Cathy, what can we do to make you happy? You seem to be a bit bitter about a lot of things devel,opment-wise here in Indy. That isn't healthy.
New construction in Indianapolis shouldn’t compare itself to the lowest common denominator, it should compare itself to the best urban designs in the country.
Where is the striving? The risk-taking?
As I get older, I find myself repeating those old truisms more...like Rome wasn't built in a day.
If you want to strive and take risks, do it the same way I did: invest and borrow a pile of money and make it go. Or not. It doesn't count if you merely wonder out loud why others don't. Fresh Market IS taking a risk.
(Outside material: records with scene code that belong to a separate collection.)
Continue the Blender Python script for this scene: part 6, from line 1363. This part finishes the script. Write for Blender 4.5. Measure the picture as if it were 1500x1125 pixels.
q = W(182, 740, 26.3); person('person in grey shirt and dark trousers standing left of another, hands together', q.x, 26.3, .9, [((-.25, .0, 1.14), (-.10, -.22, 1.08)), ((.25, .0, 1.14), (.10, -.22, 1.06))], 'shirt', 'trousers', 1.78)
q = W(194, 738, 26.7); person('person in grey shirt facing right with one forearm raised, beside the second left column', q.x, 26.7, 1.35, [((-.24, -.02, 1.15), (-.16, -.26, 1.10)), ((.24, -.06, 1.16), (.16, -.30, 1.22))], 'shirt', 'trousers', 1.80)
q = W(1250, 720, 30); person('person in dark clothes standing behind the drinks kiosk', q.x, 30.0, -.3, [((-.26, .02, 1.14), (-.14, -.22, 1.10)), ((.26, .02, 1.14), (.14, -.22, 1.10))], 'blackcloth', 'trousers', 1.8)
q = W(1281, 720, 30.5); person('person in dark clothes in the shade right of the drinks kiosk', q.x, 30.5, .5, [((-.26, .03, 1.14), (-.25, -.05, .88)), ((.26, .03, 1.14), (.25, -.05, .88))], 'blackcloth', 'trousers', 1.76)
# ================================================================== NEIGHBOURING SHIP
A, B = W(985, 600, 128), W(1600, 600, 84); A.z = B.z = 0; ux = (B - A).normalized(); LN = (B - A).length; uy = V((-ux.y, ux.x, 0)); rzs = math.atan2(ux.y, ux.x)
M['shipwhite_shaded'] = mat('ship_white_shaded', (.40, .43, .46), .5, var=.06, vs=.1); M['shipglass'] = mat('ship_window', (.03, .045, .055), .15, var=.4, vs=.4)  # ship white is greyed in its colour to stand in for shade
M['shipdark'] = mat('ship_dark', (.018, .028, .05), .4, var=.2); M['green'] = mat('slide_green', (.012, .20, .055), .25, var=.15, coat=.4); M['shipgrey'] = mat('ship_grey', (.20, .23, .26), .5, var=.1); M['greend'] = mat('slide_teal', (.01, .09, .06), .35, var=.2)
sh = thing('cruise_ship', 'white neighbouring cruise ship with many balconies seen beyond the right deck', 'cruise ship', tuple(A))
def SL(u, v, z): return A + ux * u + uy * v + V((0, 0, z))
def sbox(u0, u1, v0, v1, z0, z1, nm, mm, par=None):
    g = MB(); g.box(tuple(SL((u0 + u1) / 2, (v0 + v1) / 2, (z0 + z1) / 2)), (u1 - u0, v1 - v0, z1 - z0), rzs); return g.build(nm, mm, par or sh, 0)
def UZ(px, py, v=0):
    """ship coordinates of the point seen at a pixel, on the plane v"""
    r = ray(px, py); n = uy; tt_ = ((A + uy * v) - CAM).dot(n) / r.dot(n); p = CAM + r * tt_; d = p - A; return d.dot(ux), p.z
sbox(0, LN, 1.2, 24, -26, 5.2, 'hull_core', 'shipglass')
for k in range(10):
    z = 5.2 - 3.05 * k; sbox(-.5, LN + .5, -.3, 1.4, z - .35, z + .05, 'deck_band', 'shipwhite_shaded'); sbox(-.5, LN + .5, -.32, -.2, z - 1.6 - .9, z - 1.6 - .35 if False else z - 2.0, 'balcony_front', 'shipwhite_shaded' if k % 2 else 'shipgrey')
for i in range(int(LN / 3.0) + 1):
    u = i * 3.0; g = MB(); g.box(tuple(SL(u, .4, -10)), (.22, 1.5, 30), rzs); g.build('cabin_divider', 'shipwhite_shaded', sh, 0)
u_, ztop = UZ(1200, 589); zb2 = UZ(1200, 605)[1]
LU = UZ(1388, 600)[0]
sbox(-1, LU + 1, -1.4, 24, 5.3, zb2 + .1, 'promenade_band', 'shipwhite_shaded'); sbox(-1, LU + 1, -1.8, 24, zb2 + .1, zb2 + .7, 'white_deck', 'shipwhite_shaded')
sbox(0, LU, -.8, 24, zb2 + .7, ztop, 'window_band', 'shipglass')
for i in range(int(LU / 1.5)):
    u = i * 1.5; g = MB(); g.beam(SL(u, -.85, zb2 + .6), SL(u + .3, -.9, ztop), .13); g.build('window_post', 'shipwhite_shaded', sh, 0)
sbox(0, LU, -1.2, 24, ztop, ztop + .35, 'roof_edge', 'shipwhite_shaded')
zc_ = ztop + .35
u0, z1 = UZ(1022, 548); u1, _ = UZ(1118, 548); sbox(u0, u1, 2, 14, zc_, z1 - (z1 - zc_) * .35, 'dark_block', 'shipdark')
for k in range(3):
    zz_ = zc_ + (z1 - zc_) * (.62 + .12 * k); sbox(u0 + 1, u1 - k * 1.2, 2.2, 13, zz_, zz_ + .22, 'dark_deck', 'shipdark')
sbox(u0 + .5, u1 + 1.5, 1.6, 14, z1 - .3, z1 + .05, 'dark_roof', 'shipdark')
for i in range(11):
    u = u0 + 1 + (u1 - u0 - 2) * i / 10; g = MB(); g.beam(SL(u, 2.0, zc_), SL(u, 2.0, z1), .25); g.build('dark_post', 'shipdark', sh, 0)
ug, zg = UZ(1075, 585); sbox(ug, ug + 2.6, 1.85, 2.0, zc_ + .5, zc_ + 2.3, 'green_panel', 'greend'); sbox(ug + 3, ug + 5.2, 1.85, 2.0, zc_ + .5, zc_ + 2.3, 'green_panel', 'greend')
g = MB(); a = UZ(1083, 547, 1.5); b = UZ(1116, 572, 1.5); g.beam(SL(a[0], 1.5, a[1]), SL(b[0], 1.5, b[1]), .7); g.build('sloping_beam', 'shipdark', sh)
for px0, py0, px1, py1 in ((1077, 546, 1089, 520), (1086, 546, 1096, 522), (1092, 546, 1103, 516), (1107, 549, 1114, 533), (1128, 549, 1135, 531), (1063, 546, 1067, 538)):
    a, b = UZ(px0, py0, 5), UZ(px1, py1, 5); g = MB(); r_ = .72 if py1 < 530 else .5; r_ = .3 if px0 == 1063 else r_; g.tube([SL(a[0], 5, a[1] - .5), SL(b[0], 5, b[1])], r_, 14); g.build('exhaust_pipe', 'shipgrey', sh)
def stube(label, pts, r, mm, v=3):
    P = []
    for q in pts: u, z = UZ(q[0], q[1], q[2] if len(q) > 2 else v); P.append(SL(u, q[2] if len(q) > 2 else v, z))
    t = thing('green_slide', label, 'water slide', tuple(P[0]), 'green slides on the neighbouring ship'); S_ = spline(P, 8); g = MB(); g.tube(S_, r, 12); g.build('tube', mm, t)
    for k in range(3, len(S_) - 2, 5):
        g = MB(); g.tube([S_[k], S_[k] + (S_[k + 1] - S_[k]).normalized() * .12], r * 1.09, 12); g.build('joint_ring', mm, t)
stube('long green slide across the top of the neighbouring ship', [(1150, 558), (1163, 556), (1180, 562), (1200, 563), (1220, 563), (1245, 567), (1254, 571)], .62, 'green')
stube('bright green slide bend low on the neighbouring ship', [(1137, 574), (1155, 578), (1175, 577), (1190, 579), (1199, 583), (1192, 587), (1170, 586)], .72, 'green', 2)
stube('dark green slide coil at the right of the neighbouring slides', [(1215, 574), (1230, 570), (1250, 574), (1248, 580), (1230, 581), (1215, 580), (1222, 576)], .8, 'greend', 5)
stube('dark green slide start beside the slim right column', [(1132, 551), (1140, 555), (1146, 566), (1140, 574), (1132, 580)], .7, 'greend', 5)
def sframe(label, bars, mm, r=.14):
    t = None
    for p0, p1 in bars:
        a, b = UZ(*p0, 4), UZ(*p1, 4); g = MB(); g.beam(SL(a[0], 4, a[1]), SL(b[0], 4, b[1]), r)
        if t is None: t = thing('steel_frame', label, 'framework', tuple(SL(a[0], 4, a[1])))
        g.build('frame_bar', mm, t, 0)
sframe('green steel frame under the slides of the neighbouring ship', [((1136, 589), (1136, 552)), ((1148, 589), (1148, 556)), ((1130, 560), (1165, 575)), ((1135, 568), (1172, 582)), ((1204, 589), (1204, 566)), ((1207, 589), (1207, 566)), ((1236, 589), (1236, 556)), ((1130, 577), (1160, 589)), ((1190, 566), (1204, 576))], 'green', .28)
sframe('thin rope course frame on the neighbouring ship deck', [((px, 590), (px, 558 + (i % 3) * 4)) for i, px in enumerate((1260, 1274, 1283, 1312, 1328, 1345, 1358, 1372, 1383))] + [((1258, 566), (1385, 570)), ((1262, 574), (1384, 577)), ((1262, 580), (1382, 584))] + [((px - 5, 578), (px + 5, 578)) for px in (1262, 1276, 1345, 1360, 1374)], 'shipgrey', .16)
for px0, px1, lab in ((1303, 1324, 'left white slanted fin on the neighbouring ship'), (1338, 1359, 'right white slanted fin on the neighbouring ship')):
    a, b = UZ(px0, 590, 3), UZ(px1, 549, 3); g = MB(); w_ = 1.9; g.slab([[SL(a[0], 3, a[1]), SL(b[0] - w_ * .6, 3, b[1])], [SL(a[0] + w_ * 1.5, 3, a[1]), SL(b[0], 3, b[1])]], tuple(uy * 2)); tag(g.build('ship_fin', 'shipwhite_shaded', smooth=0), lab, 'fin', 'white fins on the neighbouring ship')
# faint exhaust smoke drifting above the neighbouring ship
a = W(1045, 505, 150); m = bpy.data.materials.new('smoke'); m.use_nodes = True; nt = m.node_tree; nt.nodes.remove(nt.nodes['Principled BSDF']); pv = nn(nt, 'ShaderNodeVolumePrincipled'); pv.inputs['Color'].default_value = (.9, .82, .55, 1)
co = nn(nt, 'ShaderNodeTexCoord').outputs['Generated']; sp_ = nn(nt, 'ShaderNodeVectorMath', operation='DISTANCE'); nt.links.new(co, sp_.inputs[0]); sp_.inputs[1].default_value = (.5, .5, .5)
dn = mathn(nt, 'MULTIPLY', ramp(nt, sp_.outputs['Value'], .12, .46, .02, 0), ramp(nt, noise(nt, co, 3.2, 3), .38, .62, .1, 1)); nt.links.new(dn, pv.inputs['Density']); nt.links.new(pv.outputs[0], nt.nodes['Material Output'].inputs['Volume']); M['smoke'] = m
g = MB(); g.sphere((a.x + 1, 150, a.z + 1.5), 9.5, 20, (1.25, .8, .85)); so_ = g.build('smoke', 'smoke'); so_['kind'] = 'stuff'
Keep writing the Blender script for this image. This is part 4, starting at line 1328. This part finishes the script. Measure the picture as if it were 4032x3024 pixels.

I'm not sure about the whole argument about granting relief at street corners. Landscaping is great, especially since the trees don't generally move into your path when you try to walk past them and into a building. I don't think anyone objects to planting trees along College Avenue, but those are in the right-of-way, and could have been planted regardless of where the building was located.
Speaking of relief at 16th & Meridian, I saw that the CVS that was approved by the Board of Zoning Appeals is scheduled for a hearing before the MDC. I thought the staff was recommending approval of that monstrosity. Between the few faux windows along Meridian Street and the loading dock along 16th Street, it should relieve pedestrians of any legitimate reason to be at that corner.